Seperti yang diketahui, Papua dan Sulawesi Tengah santer diberitakan terkait isu teroris. Misalnya, di Kabupaten Poso, Sulawesi Tengah, yang beberapa bulan belakangan kembali dihebohkan dengan pembunuhan secara sadis empat petani yang diduga dilakukan kelompok MIT yang selama ini bergerilya di pegunungan setempat. 

Sedangkan di Papua mengenai aksi Kelompok Kriminal Bersenjata (KKB) yang terus melakukan aksi keji dengan membunuh warga yang tidak bersalah.
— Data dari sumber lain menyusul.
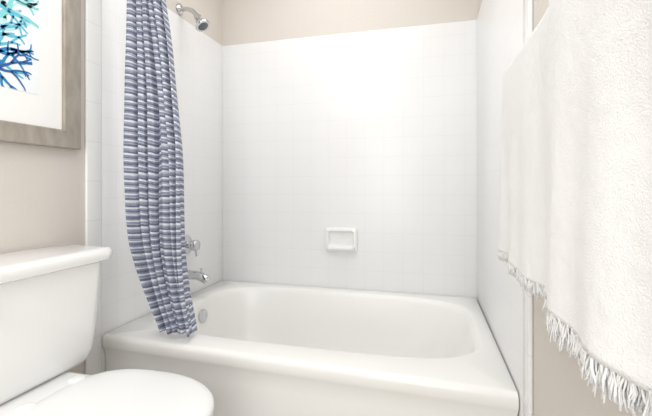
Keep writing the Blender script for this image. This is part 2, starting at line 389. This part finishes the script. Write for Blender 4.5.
towel('bath_towel',.14,.500,.142,.016,.876,.925,1,.027,0,.012,.016,.006)
towel('bath_towel',.560,.985,.176,.009,.850,.89,2.5,.022,.02,0,.010,.004)
# ---------------- lights
cl=empty('ceiling_light')
M_gl=mat('frosted_glass',(250,248,244),.4)
M_gl.node_tree.nodes['Principled BSDF'].inputs['Emission Color'].default_value=(1,.98,.96,1)
M_gl.node_tree.nodes['Principled BSDF'].inputs['Emission Strength'].default_value=3
loft('glass_dome',[[(-.5+r*math.cos(2*math.pi*i/40),.3+r*math.sin(2*math.pi*i/40),z) for i in range(40)] for r,z in((.17,ZC-.02),(.165,ZC-.05),(.13,ZC-.075),(.07,ZC-.09),(.01,ZC-.094))],M_gl,cl)
loft('canopy',[[(-.5+r*math.cos(2*math.pi*i/40),.3+r*math.sin(2*math.pi*i/40),z) for i in range(40)] for r,z in((.18,ZC),(.18,ZC-.02))],M_chrome,cl)
def area(name,loc,rot,sx,sy,p,col=(1,1,1)):
    l=bpy.data.lights.new(name,'AREA'); l.shape='RECTANGLE'; l.size=sx; l.size_y=sy; l.energy=p; l.color=col
    o=link(bpy.data.objects.new(name,l)); o.location=loc; o.rotation_euler=[math.radians(a) for a in rot]; return o
area('ceiling_lamp',(-.5,.3,2.33),(0,0,0),.9,.9,9,(.99,.995,1))
area('tub_overhead_fill',(-.5,1.55,2.42),(0,0,0),.9,.7,6.4,(.99,.995,1))  # unseen light added over the tub for an even exposure
area('fill_behind_camera',(-.25,-.95,1.25),(90,0,22),.9,1.9,20.5,(.965,.985,1))  # unseen fill added behind the camera, turned to brighten the left wall
w=bpy.data.worlds.new('w'); S.world=w; w.use_nodes=True; w.node_tree.nodes['Background'].inputs[0].default_value=(1,1,1,1); w.node_tree.nodes['Background'].inputs[1].default_value=.4
# ---------------- camera
cam=bpy.data.cameras.new('camera'); co=link(bpy.data.objects.new('camera',cam)); co.location=(0,0,1.0)
co.rotation_euler=(math.radians(90),0,math.radians(14.7)); cam.lens=385/652*36; cam.sensor_width=36; cam.shift_y=-21/652; cam.clip_start=.01
S.camera=co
Seperti, di sejumlah wilayah rawan konflik di Intan Jaya, Sugapa, Hitadipa, Titigi, dan Mamba.

Khusus Sulawesi Tengah, Pemerhati Terorisme, Ari Fahry, menyikapi travel warning atau travel advice yang dikeluarkan Amerika Serikat kepada warga negaranya untuk tidak bepergian ke Indonesia terutama pada wilayah-wilayah konflik di Sulawesi Tengah dan Papua, adalah bentuk pengetahuan kita tentang bagaimana pandangan dunia tentang Sulawesi Tengah.

“Ini miris. Kita diberikan konotasi yang negatif oleh negara luar khususnya Amerika,” kata Ari Fahry, kepada media ini, Senin (14/6).

Pelarangan tersebut, jika dikejar alasannya mengapa sampai Sulawesi Tengah bisa dispesifikasikan sebagai daerah yang perlu diwaspadai untuk melakukan perjalanan, maka akan ditemukan bahwa hal itu tidak jauh-jauh dari situasi yang terjadi di Kabupaten Poso.

Padahal, menurut Ari, begitu ia disapa, masyarakat Kabupaten Poso sudah berusaha ingin keluar dari stigma tersebut. Namun dengan larangan itu, secara langsung masyarakat di belahan dunia akan menganggap bahwa Poso tidak aman untuk dikunjungi. Dan, harapan warga Poso untuk keluar dari stigma itu tidak akan bisa terwujud.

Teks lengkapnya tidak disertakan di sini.